Self Driving Cars, Can Machines Learn Morality?

Self Driving Cars – Science Fiction is Becoming Science Fact

While planes have had autopilot for years, they still need a pilot for more complex maneuvers and for take-offs and landing. Driving a car however, is a vastly more complex prospect and a decade ago, the idea of a car that could drive without the assistance of a human was something that belonged in the realms of science fiction and nowhere else.

In recent years however, the idea of truly autonomous cars seems to be edging closer and closer to being reality and many major car manufacturers are investing in the technology which will one day (and probably soon) allow cars to move around without a driver on board. If you rent a car or van from Priory it might one day involve your chosen vehicle delivering itself.

 

The Problem With Self Driving Cars Is All The Humans

In an entirely automated environment, self driving cars would have an easier time. If every vehicle was self driving, each programmed to follow a set of rules and to behave in a predictable manner, we might already have streets filled with autonomous vehicles. Unfortunately, self driving cars must be able to cope with sharing the roads with humans, who can choose not to follow the rules and behave unpredictably.

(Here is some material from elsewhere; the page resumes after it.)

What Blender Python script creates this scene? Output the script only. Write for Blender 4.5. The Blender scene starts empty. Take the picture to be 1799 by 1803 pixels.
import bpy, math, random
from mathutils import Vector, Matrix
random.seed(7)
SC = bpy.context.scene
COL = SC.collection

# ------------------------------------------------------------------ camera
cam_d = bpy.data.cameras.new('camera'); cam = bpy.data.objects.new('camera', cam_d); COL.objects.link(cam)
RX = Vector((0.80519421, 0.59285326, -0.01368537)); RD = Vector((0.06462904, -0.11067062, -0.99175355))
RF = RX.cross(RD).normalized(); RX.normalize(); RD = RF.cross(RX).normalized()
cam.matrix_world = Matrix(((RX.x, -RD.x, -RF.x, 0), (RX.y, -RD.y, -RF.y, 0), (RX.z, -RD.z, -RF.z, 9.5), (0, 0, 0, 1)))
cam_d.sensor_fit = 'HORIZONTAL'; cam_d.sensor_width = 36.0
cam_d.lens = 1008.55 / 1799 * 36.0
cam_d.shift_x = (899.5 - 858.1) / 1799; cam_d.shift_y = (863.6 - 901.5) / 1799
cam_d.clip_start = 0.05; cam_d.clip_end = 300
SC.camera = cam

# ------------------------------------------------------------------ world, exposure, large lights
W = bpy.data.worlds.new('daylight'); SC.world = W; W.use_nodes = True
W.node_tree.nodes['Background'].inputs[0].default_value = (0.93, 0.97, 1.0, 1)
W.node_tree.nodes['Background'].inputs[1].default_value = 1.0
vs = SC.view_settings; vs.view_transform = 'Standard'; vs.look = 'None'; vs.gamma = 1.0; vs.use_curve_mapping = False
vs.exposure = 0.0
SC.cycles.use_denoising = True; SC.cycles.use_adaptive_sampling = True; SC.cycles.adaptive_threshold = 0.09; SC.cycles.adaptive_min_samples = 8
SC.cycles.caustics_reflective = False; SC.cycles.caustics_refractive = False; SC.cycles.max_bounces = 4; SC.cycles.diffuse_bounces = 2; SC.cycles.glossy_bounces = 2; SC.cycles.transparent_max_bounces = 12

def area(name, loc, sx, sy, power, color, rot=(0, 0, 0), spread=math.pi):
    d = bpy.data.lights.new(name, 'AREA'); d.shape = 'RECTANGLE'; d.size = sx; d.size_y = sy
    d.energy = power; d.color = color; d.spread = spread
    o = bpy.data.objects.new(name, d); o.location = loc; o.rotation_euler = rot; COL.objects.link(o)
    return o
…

Humans are also responsible for the programming of self driving cars, which is another fallibility which must be accounted for. What if a self driving car encounters a situation for which it hasn’t been programmed? What will it do? While a human might be able to react appropriately to a new or unexpected circumstance, machines must be programmed to cope properly with every possibility and if something gets missed, the results are unpredictable. Artificial Intelligence is advancing in leaps and bounds and will likely go some way towards bridging the gap between programming and decision making ‘on the fly’, but what if AI is called upon to make a moral choice? If faced with the unavoidable choice of swerving to avoid a pedestrian and crashing into a lamp-post (which would injure the driver), or hitting the pedestrian, thereby hurting the pedestrian but keeping the passenger safe, what would (or should) a car choose?

 

Self Driving Cars and ‘The Trolley Problem’

A well know thought experiment is ‘The Trolley Problem’. A runaway train is heading down the track towards five people and in the scenario you’re standing at a fork in the track, next to a lever which could send the train down another track with only one person on it. The decision you make is almost certainly fatal either way, so which do you choose? Do nothing and five people will die, but pull the lever and you’ll essentially have caused the death of one person, even though you’ve saved five. Things get more complicated when you start factoring in roles for the people. What if the one person was a relative and the five were criminals? And so on.

Programming moral choices such as this into a machine, even an intelligent one, essentially makes the programmer the person standing by the lever. If the machine makes the programmed or learned choice and someone gets hurt in an unavoidable collision, for example, where does the blame lie? Driving, at it’s core, involves making decisions which could (and sometimes does) result in collisions. What is the morality behind letting a machine make a life and death decision unsupervised?

There have already been a few incidents where the programming or the decision making of autonomous cars has led to collisions and sadly deaths and while the incidents were as a result of the cars making bad choices, in many of these cases, it’s been reported that the humans who were tasked with ‘supervising’ weren’t paying sufficient attention to what the car was doing.

 

When Will We See Truly Self Driving Cars On The Roads?

Self driving cars are already amongst us, although they are very few in number and are usually supervised by a human while the technology is being assessed.

In theory, a driver which doesn’t get angry, doesn’t get tired and doesn’t suffer from a number of other uniquely human impairments should be a better driver and we have no doubt that in the coming decades the technology will be perfected and driving a car manually may even become a rarity.

If driverless cars become the norm as they surely one day will, hiring a car from Priory will likely be a very different experience, but you can count on us to provide our usual friendly and personable service, no matter who, or what is doing the driving.